[Begin]

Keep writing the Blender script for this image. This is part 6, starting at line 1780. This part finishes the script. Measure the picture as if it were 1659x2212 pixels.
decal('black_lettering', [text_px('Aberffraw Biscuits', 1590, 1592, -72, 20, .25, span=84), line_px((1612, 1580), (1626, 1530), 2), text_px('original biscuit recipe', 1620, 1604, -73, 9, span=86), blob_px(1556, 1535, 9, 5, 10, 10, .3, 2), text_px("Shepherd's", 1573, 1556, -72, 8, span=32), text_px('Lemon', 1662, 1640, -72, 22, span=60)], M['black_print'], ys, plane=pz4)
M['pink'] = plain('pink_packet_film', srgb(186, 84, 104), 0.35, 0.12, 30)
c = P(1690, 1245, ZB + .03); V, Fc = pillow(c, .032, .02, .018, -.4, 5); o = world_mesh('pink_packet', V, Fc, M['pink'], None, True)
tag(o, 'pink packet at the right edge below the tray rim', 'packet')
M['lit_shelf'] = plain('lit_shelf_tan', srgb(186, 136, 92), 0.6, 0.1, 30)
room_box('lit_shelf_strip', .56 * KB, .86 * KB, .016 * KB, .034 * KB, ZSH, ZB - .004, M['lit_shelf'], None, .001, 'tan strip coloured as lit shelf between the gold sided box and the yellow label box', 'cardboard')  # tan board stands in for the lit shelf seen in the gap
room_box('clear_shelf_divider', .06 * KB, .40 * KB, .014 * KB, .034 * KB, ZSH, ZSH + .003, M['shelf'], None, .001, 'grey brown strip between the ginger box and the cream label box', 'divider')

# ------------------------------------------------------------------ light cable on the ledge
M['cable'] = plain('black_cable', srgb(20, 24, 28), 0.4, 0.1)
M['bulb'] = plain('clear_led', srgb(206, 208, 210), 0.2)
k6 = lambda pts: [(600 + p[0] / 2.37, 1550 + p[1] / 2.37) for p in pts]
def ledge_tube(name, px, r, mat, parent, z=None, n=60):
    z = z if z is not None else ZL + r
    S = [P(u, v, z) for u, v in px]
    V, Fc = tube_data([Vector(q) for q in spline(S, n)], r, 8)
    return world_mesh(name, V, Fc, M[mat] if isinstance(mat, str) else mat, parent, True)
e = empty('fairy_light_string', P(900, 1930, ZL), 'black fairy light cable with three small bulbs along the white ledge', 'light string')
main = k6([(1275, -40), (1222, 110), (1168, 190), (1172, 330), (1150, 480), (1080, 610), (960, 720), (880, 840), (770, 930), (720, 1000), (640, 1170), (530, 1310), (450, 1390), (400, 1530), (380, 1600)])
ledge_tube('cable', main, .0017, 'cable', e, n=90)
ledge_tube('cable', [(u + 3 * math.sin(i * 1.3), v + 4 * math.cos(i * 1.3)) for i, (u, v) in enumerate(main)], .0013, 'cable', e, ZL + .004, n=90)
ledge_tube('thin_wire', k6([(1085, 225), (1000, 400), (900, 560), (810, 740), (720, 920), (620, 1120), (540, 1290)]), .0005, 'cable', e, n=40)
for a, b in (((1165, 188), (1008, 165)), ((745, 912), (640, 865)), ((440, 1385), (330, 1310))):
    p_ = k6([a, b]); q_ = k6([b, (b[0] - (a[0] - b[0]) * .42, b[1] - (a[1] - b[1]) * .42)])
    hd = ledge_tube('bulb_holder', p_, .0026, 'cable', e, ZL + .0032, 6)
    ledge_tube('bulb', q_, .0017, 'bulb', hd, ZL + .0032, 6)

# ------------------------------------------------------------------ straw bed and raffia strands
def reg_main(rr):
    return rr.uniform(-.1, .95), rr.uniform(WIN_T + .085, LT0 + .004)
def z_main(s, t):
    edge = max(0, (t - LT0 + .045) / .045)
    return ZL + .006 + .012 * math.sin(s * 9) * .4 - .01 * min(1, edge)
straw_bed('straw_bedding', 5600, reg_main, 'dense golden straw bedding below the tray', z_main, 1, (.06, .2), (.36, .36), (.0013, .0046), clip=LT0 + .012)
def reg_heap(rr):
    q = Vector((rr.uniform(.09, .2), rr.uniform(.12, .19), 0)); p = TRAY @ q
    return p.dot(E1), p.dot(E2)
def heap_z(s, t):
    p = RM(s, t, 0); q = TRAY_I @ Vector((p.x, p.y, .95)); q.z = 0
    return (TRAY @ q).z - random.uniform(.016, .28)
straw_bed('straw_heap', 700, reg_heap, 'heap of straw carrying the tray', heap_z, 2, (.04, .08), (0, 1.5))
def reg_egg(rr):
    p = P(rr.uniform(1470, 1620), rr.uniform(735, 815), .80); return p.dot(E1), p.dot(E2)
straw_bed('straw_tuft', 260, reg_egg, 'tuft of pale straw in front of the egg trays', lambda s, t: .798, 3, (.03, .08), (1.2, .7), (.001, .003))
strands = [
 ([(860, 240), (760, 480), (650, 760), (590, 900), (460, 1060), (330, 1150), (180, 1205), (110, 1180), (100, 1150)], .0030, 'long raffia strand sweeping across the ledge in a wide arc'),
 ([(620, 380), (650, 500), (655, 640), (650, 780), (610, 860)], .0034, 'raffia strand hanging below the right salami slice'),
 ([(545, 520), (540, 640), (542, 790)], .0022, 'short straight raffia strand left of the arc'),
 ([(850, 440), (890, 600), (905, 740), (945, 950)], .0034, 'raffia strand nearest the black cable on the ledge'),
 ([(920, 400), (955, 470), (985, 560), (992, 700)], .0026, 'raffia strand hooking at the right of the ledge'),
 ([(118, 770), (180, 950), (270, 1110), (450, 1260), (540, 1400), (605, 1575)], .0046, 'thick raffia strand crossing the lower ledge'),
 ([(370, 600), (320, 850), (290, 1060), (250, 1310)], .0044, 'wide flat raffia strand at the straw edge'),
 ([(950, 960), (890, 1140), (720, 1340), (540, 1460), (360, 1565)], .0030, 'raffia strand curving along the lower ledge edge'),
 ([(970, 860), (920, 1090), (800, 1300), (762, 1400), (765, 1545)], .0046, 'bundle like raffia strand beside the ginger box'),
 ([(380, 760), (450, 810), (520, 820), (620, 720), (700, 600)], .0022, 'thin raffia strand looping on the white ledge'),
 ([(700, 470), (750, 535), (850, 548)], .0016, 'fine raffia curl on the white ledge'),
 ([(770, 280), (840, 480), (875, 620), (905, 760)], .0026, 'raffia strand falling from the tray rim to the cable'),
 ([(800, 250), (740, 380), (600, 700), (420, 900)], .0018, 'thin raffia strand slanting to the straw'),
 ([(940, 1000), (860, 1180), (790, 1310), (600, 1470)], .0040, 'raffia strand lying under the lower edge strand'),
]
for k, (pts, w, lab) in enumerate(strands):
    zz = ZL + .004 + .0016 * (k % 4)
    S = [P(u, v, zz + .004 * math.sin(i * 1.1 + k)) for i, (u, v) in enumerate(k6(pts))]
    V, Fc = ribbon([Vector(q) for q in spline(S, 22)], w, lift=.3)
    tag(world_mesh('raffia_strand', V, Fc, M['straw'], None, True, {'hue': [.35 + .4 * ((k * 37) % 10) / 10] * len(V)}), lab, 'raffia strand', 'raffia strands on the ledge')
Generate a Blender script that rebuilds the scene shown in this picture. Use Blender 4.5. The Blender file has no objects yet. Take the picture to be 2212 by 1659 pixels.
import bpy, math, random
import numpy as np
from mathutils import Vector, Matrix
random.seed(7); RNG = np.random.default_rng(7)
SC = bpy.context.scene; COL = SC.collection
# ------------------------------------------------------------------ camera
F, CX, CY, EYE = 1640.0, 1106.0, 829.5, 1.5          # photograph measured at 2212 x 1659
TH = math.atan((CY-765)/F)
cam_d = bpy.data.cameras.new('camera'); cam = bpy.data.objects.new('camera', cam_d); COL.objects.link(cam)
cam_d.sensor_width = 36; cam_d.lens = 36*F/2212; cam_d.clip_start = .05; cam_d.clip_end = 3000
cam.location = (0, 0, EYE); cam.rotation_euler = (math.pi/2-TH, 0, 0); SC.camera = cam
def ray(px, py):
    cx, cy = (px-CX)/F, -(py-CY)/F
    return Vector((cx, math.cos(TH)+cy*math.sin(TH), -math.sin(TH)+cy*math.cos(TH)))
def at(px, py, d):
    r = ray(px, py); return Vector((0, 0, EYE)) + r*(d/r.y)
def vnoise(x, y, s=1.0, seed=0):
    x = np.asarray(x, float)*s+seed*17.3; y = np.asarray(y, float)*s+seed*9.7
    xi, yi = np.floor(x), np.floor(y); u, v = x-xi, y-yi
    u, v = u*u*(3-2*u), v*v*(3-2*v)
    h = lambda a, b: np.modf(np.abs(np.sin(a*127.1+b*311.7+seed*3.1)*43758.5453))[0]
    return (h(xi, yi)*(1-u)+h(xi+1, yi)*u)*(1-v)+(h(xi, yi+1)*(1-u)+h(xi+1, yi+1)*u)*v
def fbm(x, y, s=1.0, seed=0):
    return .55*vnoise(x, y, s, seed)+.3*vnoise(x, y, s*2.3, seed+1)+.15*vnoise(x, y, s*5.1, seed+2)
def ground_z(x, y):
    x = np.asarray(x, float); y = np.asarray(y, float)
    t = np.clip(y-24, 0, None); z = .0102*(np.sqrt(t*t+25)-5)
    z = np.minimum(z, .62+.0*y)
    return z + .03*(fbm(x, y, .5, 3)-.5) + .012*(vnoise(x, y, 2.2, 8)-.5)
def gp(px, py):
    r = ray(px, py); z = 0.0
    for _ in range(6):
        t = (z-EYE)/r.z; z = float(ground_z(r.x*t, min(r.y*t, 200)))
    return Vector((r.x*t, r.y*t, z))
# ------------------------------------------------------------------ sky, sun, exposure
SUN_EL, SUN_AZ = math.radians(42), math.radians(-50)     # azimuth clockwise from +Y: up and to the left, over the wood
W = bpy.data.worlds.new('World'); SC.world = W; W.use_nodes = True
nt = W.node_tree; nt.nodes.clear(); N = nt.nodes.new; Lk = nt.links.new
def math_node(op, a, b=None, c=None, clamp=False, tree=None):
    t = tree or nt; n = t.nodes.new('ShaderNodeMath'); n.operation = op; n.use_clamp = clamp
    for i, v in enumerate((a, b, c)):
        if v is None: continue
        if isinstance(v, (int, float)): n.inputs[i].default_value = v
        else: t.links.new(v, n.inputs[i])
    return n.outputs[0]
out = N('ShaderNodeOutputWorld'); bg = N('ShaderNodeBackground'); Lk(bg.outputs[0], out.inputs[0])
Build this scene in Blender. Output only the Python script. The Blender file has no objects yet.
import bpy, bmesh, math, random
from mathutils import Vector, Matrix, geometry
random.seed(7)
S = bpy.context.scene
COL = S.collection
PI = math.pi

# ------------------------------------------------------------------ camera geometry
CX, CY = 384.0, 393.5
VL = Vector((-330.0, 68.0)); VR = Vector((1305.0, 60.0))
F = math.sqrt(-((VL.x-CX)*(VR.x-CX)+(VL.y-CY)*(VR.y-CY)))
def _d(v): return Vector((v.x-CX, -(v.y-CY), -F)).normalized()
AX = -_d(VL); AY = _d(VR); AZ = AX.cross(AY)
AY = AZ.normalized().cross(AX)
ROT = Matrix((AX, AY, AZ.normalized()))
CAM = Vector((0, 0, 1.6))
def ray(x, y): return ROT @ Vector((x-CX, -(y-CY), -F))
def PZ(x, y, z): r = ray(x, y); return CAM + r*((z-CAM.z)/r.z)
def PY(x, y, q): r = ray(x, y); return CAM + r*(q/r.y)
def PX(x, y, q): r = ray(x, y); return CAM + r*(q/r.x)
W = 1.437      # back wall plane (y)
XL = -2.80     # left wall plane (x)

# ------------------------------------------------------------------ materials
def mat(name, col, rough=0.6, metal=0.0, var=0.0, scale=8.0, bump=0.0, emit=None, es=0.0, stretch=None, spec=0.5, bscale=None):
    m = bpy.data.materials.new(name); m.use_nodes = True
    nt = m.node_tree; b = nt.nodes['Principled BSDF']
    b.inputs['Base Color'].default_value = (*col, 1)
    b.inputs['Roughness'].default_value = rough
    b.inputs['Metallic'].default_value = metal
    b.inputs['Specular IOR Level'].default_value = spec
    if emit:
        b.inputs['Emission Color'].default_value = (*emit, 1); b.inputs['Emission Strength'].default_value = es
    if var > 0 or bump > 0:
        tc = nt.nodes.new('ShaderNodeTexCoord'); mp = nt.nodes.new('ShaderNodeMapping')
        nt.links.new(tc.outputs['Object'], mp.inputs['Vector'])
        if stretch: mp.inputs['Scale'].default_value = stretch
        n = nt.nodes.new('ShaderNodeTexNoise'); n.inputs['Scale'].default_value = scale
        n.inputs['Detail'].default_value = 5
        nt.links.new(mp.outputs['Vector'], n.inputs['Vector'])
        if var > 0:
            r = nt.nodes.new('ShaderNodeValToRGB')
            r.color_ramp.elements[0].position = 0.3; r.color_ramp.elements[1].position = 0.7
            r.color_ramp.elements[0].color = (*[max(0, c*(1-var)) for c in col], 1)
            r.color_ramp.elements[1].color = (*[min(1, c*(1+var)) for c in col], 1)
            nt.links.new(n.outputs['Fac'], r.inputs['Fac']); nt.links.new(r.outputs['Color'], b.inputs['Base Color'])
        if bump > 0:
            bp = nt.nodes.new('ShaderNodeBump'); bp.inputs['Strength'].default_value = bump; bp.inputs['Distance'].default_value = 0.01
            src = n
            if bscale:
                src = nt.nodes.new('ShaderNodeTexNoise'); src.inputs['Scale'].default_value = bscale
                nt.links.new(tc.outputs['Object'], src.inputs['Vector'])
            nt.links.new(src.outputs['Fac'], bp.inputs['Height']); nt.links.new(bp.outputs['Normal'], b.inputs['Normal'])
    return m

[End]

### Task objective
Search the records above for the string "file". Copy every line that contains it.

### Task output
Generate a Blender script that rebuilds the scene shown in this picture. Use Blender 4.5. The Blender file has no objects yet. Take the picture to be 2212 by 1659 pixels.
Build this scene in Blender. Output only the Python script. The Blender file has no objects yet.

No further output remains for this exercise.